The policyholders are understandably confused on this point because the answer often depends on the exact wording of the policy, the policy's endorsements and the particular state where the policyholder lives. Thus, there is not a one-size-fits-all approach to addressing concurrent causation issues. Rather, prudent policyholders should take the opportunity presented by the year end to reassess their policies by taking into account the state where they are located.

Many policyholders may be surprised to learn that their policies may bar coverage even if 99 percent of their loss was caused by a covered cause of loss and 1 percent of their loss is caused by an excluded loss. While this may be surprising, many courts authorize this exact approach.

A Utah case demonstrates how these types of exclusions operate in practice. In the case, the policyholder's loss was caused when a pipe ruptured due to unusually low temperatures. Water escaped from the broken pipe causing extensive flooding and soil erosion, which ultimately damaged the policyholder's property. In that case, the insurer denied the claim because the homeowner's damages were caused by "earth movement," which was excluded by the policy. The Utah court agreed with the insurer and ruled against the policyholder.
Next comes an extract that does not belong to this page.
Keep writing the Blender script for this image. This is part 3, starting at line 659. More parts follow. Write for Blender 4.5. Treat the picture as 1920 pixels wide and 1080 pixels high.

Providing an exhaustive list of the various jurisdictions and how they treat concurrent causation exclusions is beyond the scope of this article.

Another area of concern for policyholders relates to the policyholder's duty to promptly notify an insurer in the event of a loss. Most policies require the policyholder to notify the insurer within a limited timeframe and insurers often deny claims for untimely notice. Notice issues have caused otherwise-covered losses to be denied and excluded.

A recent Florida case (Slominski v. Citizens Property Insurance Corp.) arising out of Hurricane Wilma demonstrates how these issues arise. In the case, the policyholders suffered what they believed to be minor damages after Hurricane Wilma that they believed were less than their policy deductible. The policyholders elected not to report the claim, and to handle the repairs themselves. Unfortunately for the policyholders, they learned that the damages were much greater than initially expected. They then filed a claim with their insurer and the insurer denied the claim.

The Florida Court of Appeals in that case found for the insurer. Florida courts presume that prejudice exists in late-notice cases, and the court found that the burden is "on the insured to show lack of prejudice where the insurer has been deprived of the opportunity to investigate the facts," according to court documents. The court held that the insured could not demonstrate that the insurer was not prejudiced and affirmed the dismissal of the policyholder's complaint.

In summary, given the increased pushback from property insurers, it is important for an organization to ensure that the perils expected to be covered are and will be covered by the policy. It is also important to ensure that organizations have the appropriate policies in place to timely and adequately notify the insurer in the event of a loss to ensure maximum recovery.